Finn Link - OCD through the lens of a 2DRPG 

A 2D RPG in a pixelart style following the player character, a cartoon cat, the mouse on their tail that gives them advice, and their experiences with a ‘downward spiral’ of OCD (obsessive-compulsive disorder.) The player ‘fights’ and ‘flees’ from intrusive thoughts that will be visualised in 2DRPG boss fights similar to that of 'Undertale', in a style reminiscent of analogue horror. The game has areas which focus on ‘triggers’. These triggers begin fights where the player will have specific limited actions depending on the compulsion/ intrusive thought. This project showcases the effects of OCD through visual, narrative, and design choices. 

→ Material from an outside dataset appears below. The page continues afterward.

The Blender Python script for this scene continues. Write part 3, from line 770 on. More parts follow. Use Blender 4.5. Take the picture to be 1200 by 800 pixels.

Innes Aitken - Untitled Coffee Game 

We don’t really know what a game is going to look or feel like until it's been discovered. Untitled Coffee Game explores where cafe games intersect with different genres audiences enjoy by engaging with them at events and online. Feedback is used to influence the game's next iteration, balanced with a producer's perspective, which paints an interesting project roadmap to look back upon. The game’s current state is chaotic, floppy and fast-paced; Combine ingredients into different coffee orders, earn money and unlock upgrades to your cafe.

Sid Das - Tatakai 

Tatakai is a wide-linear, narrative-driven, neon-noir, action prototype developed in Unreal Engine 5.6. Tatakai is set between a Touge mountain pass and the fictional city of Yamatori. The project explores architectural principles that shape immersive level design. Instead of treating environments as backdrops, Tatakai uses space actively to guide movement, decision-making and emotional pacing. Tatakai features heavy traversal through vehicular control and parkour while also offering melee combat. A combination of traversal, combat and spatial transitions helps in investigating how layout, hierarchy and environmental cues influence player experience. Tatakai serves both as a playable vertical slice and as a research into immersive level design and digital architecture.